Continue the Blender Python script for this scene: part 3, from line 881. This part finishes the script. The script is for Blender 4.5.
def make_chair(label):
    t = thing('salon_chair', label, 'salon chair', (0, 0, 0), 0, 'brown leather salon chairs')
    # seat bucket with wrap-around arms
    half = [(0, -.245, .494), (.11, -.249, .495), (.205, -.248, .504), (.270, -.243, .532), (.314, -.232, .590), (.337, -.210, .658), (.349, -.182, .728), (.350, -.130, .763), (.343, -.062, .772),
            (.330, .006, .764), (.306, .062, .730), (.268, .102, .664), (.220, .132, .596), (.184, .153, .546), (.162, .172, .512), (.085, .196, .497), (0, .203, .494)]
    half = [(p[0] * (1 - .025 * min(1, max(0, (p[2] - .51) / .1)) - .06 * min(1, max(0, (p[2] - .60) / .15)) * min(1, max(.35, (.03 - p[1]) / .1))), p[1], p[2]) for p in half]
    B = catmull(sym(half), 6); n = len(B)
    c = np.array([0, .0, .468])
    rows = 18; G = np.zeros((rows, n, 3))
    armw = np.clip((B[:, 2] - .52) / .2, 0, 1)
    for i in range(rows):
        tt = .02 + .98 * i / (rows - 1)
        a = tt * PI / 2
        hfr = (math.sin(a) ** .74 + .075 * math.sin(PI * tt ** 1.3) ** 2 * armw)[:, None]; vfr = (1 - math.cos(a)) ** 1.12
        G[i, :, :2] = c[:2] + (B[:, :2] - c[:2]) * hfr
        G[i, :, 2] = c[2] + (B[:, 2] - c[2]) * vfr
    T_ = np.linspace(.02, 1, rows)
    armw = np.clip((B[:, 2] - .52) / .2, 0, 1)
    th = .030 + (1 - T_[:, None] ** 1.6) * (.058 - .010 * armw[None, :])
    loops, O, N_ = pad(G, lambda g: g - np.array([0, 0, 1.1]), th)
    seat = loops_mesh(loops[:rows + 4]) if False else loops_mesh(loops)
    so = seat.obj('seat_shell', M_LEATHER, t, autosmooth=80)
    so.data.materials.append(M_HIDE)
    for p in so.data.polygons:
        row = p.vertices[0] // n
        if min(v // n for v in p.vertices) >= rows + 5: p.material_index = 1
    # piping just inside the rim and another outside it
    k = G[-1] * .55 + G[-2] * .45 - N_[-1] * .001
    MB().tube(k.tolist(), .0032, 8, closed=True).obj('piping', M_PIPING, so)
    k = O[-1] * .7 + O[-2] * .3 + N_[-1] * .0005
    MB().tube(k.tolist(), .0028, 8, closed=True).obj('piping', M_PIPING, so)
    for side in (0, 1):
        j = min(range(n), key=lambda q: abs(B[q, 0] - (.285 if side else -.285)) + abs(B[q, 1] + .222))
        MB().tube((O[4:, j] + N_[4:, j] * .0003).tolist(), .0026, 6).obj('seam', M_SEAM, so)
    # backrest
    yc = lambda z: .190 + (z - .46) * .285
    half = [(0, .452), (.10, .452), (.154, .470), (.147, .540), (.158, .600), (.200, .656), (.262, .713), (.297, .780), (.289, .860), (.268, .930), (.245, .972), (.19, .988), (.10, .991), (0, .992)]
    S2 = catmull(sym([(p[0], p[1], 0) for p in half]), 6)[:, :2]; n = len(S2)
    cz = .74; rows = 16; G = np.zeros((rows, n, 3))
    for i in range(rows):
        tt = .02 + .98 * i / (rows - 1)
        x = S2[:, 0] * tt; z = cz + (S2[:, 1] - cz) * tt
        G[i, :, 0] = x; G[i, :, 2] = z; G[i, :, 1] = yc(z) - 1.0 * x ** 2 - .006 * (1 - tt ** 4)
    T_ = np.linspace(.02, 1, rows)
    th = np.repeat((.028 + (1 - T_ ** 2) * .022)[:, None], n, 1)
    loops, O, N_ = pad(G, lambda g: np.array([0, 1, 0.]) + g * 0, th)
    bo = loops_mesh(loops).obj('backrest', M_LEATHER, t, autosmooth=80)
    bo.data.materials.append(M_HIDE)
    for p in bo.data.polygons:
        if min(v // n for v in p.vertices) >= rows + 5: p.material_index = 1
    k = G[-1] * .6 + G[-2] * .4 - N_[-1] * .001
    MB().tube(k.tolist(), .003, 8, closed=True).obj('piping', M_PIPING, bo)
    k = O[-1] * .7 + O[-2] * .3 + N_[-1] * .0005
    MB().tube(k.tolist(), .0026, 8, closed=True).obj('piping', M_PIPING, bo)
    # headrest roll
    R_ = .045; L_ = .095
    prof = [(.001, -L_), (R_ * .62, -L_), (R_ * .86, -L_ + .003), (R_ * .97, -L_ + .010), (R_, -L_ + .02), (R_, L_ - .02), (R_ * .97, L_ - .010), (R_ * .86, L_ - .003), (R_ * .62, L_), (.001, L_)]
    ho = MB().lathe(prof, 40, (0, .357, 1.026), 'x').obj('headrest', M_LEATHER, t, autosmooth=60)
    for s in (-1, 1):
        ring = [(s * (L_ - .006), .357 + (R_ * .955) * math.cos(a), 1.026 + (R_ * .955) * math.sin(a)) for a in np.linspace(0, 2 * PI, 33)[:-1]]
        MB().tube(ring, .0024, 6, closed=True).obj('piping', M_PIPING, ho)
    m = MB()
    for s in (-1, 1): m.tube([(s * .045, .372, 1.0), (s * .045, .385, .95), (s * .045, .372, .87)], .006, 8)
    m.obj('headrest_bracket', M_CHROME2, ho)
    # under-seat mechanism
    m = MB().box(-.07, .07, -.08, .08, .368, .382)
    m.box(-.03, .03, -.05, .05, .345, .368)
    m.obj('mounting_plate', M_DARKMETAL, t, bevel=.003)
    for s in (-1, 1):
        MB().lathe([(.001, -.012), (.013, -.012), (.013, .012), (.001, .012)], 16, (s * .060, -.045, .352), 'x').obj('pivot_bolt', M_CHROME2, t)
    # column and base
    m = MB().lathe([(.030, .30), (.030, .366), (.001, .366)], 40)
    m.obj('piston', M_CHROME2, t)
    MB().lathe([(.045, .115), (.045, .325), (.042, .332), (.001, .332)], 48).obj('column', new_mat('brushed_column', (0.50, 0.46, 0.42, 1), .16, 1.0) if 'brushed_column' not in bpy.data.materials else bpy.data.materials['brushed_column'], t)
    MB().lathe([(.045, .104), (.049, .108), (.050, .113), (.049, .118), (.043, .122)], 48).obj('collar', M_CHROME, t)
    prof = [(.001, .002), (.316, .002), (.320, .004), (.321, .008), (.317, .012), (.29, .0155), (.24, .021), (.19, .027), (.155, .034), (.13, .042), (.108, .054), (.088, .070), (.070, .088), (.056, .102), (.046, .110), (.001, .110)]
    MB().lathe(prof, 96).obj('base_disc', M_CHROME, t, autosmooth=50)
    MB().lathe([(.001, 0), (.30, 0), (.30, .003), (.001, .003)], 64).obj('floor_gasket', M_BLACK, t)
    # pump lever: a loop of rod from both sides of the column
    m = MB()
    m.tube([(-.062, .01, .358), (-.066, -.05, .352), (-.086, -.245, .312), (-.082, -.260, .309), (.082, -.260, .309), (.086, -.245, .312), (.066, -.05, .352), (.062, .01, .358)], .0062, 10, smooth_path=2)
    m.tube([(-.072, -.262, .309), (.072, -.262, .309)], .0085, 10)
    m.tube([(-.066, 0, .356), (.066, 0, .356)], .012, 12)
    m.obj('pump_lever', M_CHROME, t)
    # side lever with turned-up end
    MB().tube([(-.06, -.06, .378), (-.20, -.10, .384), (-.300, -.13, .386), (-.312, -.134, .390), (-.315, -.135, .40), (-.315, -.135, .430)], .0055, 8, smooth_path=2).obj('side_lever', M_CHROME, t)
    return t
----
# What the task requires
Locate all lines in the listing above with the word "from". Copy them.

# Solution for this task
Continue the Blender Python script for this scene: part 3, from line 881. This part finishes the script. The script is for Blender 4.5.
    # pump lever: a loop of rod from both sides of the column